Given information:
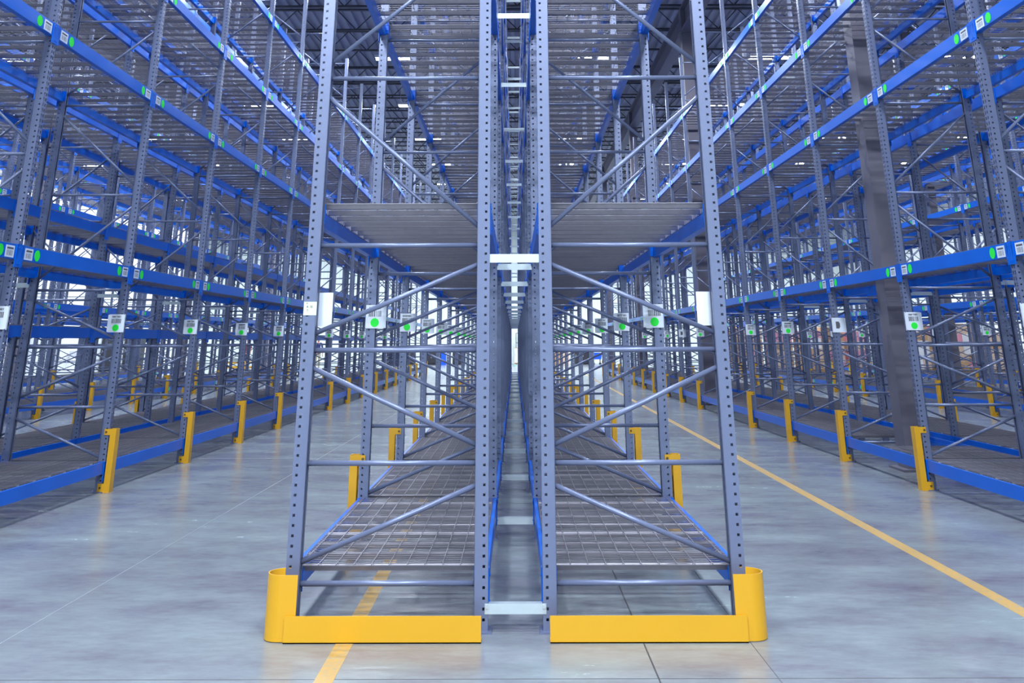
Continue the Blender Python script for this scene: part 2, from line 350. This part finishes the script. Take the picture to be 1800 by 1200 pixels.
def rack_bay(x, s, k, levels, lod, label, group, last=False, flue=None, spacers=(), skip=(), tabs=False):
    root = thing('pallet_rack', label, 'pallet rack', (x, S0 + k * L, 0), group)
    if lod == 2:
        key = 'far_bay_%d_%d_%d' % (len(levels), int(levels[1] * 100), last)
        def mk():
            u = MB(); u.add(frame_mb());
            if last: u.add(frame_mb(), dy=L)
            for z in levels:
                h = beam_h(z); bf = beam_full(h, True); u.add(bf, dz=z, dm=1); bk = mirrored(beam_full(h, False)); u.add(bk, dz=z, dm=1)
            for z in levels:
                for yy in (UY + .01, UY + .01 + 1.21): u.add(wire_deck(), dy=yy, dz=z + .008, dm=5)
            return u
        me = M_(key, mk, [GREY] + BM + [GALV], s)
        ob('rack_bay_frame', me, root)
    else:
        frame_parts(root, s, 0, lod == 0)
        if last: frame_parts(root, s, L, lod == 0)
        for z in levels:
            h = beam_h(z); hk = '%d' % int(h * 1000)
            if lod == 0:
                bm = ob('beam', M_('beam' + hk, lambda: beam_core(h), [BLUE], s), root, (0, 0, z))
                bk = ob('beam', M_('beam_back' + hk, lambda: mirrored(beam_core(h)), [BLUE], s), root, (0, 0, z))
                for f in (0, 1):
                    ob('connector', M_('connector%d' % f, lambda: connector(f), [BLUE], s), bm); ob('connector', M_('connector_b%d' % f, lambda: mirrored(connector(f)), [BLUE], s), bk)
                    if z > .5:
                        ob('barcode_label', M_('blabel%d' % f, lambda: beam_label(f, h), [WHITE, BLACK], s), bm, label=None)
                        ob('green_dot', M_('bdot%d' % f, lambda: beam_dot(f, h), [GREEN], s), bm)
            else:
                ob('beam', M_('beamfull%s%d' % (hk, z > .5), lambda: beam_full(h, z > .5), BM, s), root, (0, 0, z))
                ob('beam', M_('beambackfull' + hk, lambda: mirrored(beam_full(h, False)), BM, s), root, (0, 0, z))
            for di, yy in enumerate((UY + .01, UY + .01 + 1.21)):
                if (z < .5 and di in skip): continue
                ob('wire_deck', M_('wire_deck', wire_deck, [GALV], s), root, (0, yy, z + .008))
    for i, z in enumerate(spacers):
        tb = tabs and i == 0
        ob('row_spacer', M_('spacer%d%d' % (int(flue * 100), tb), lambda: spacer(flue, tb), [ZINC], s), root, (0, 0.0 if tb else .016, z))
    return root

LV = [.295, 2.30, 4.345, 5.70, 7.05]; LVB = [.295, 1.68, 3.05, 4.43, 5.83, 7.15]
NB = 17; FL = .30
AX = 4.35
rows = []   # x, side, levels, name, kmin
rows.append((-1.265, 1, LV, 'left half of centre rack', 0, 'c'))
rows.append((1.265, -1, LV, 'right half of centre rack', 0, 'c'))
for sg, nm, LB in ((-1, 'left', LVB), (1, 'right', LV)):
    xa = AX; xb = xa + 2 * D + FL; xc = xb + 3.09; xd = xc + 2 * D + FL; xe = xd + 3.09; xf = xe + 2 * D + FL
    rows.append((sg * xa, sg, LV, 'rack lining %s aisle' % nm, 0, 'a'))
    rows.append((sg * xb, -sg, LB, 'rack backing the %s aisle rack' % nm, 0, 'b'))
    rows.append((sg * xc, sg, LV, 'rack across second %s aisle' % nm, 0, 'd'))
    rows.append((sg * xd, -sg, LV, 'fourth rack row out on the %s' % nm, 0, 'e'))
    rows.append((sg * xe, sg, LV, 'fifth rack row out on the %s' % nm, 0, 'f'))
    rows.append((sg * xf, -sg, LV, 'outermost rack row on the %s' % nm, 0, 'g'))
for (x, s, lv, nm, kmin, kd) in rows:
    xin = min(abs(x), abs(x + s * D))
    for k in range(NB):
        yfar = S0 + (k + 1) * L
        if xin > (yfar * .944 + 2.3) * 900 / 1635.9 + 1.2: continue
        if kd == 'c': lod = 0 if k < 4 else (1 if k < 9 else 2)
        elif kd == 'a': lod = 0 if k in (1, 2, 3, 4) else (1 if k < 9 else 2)
        elif kd == 'b': lod = 1 if k < 7 else 2
        else: lod = 1 if (kd == 'd' and k < 9) else 2
        sp = (); 
        if (kd == 'c' and x < 0): sp = (.138, 1.99, 4.44, 6.6, 8.3) if k == 0 else (.155, 2.125, 4.44, 6.6, 8.3)
        elif kd in 'ad' and lod < 2: sp = (2.125, 4.44, 6.6)
        rack_bay(x, s, k, lv, lod, 'grey rack bay with blue beams, %s from camera, %s' % (ORD[k], nm), 'pallet rack bays in ' + nm,
                 last=(k == NB - 1), flue=FL, spacers=sp, tabs=(k == 0 and kd == 'c'), skip=((1,) if (kd == 'a' and x > 0 and k == 2) else ()))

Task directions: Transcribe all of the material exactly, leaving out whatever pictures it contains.

Response for this exercise:
Continue the Blender Python script for this scene: part 2, from line 350. This part finishes the script. Take the picture to be 1800 by 1200 pixels.
def rack_bay(x, s, k, levels, lod, label, group, last=False, flue=None, spacers=(), skip=(), tabs=False):
    root = thing('pallet_rack', label, 'pallet rack', (x, S0 + k * L, 0), group)
    if lod == 2:
        key = 'far_bay_%d_%d_%d' % (len(levels), int(levels[1] * 100), last)
        def mk():
            u = MB(); u.add(frame_mb());
            if last: u.add(frame_mb(), dy=L)
            for z in levels:
                h = beam_h(z); bf = beam_full(h, True); u.add(bf, dz=z, dm=1); bk = mirrored(beam_full(h, False)); u.add(bk, dz=z, dm=1)
            for z in levels:
                for yy in (UY + .01, UY + .01 + 1.21): u.add(wire_deck(), dy=yy, dz=z + .008, dm=5)
            return u
        me = M_(key, mk, [GREY] + BM + [GALV], s)
        ob('rack_bay_frame', me, root)
    else:
        frame_parts(root, s, 0, lod == 0)
        if last: frame_parts(root, s, L, lod == 0)
        for z in levels:
            h = beam_h(z); hk = '%d' % int(h * 1000)
            if lod == 0:
                bm = ob('beam', M_('beam' + hk, lambda: beam_core(h), [BLUE], s), root, (0, 0, z))
                bk = ob('beam', M_('beam_back' + hk, lambda: mirrored(beam_core(h)), [BLUE], s), root, (0, 0, z))
                for f in (0, 1):
                    ob('connector', M_('connector%d' % f, lambda: connector(f), [BLUE], s), bm); ob('connector', M_('connector_b%d' % f, lambda: mirrored(connector(f)), [BLUE], s), bk)
                    if z > .5:
                        ob('barcode_label', M_('blabel%d' % f, lambda: beam_label(f, h), [WHITE, BLACK], s), bm, label=None)
                        ob('green_dot', M_('bdot%d' % f, lambda: beam_dot(f, h), [GREEN], s), bm)
            else:
                ob('beam', M_('beamfull%s%d' % (hk, z > .5), lambda: beam_full(h, z > .5), BM, s), root, (0, 0, z))
                ob('beam', M_('beambackfull' + hk, lambda: mirrored(beam_full(h, False)), BM, s), root, (0, 0, z))
            for di, yy in enumerate((UY + .01, UY + .01 + 1.21)):
                if (z < .5 and di in skip): continue
                ob('wire_deck', M_('wire_deck', wire_deck, [GALV], s), root, (0, yy, z + .008))
    for i, z in enumerate(spacers):
        tb = tabs and i == 0
        ob('row_spacer', M_('spacer%d%d' % (int(flue * 100), tb), lambda: spacer(flue, tb), [ZINC], s), root, (0, 0.0 if tb else .016, z))
    return root

LV = [.295, 2.30, 4.345, 5.70, 7.05]; LVB = [.295, 1.68, 3.05, 4.43, 5.83, 7.15]
NB = 17; FL = .30
AX = 4.35
rows = []   # x, side, levels, name, kmin
rows.append((-1.265, 1, LV, 'left half of centre rack', 0, 'c'))
rows.append((1.265, -1, LV, 'right half of centre rack', 0, 'c'))
for sg, nm, LB in ((-1, 'left', LVB), (1, 'right', LV)):
    xa = AX; xb = xa + 2 * D + FL; xc = xb + 3.09; xd = xc + 2 * D + FL; xe = xd + 3.09; xf = xe + 2 * D + FL
    rows.append((sg * xa, sg, LV, 'rack lining %s aisle' % nm, 0, 'a'))
    rows.append((sg * xb, -sg, LB, 'rack backing the %s aisle rack' % nm, 0, 'b'))
    rows.append((sg * xc, sg, LV, 'rack across second %s aisle' % nm, 0, 'd'))
    rows.append((sg * xd, -sg, LV, 'fourth rack row out on the %s' % nm, 0, 'e'))
    rows.append((sg * xe, sg, LV, 'fifth rack row out on the %s' % nm, 0, 'f'))
    rows.append((sg * xf, -sg, LV, 'outermost rack row on the %s' % nm, 0, 'g'))
for (x, s, lv, nm, kmin, kd) in rows:
    xin = min(abs(x), abs(x + s * D))
    for k in range(NB):
        yfar = S0 + (k + 1) * L
        if xin > (yfar * .944 + 2.3) * 900 / 1635.9 + 1.2: continue
        if kd == 'c': lod = 0 if k < 4 else (1 if k < 9 else 2)
        elif kd == 'a': lod = 0 if k in (1, 2, 3, 4) else (1 if k < 9 else 2)
        elif kd == 'b': lod = 1 if k < 7 else 2
        else: lod = 1 if (kd == 'd' and k < 9) else 2
        sp = (); 
        if (kd == 'c' and x < 0): sp = (.138, 1.99, 4.44, 6.6, 8.3) if k == 0 else (.155, 2.125, 4.44, 6.6, 8.3)
        elif kd in 'ad' and lod < 2: sp = (2.125, 4.44, 6.6)
        rack_bay(x, s, k, lv, lod, 'grey rack bay with blue beams, %s from camera, %s' % (ORD[k], nm), 'pallet rack bays in ' + nm,
                 last=(k == NB - 1), flue=FL, spacers=sp, tabs=(k == 0 and kd == 'c'), skip=((1,) if (kd == 'a' and x > 0 and k == 2) else ()))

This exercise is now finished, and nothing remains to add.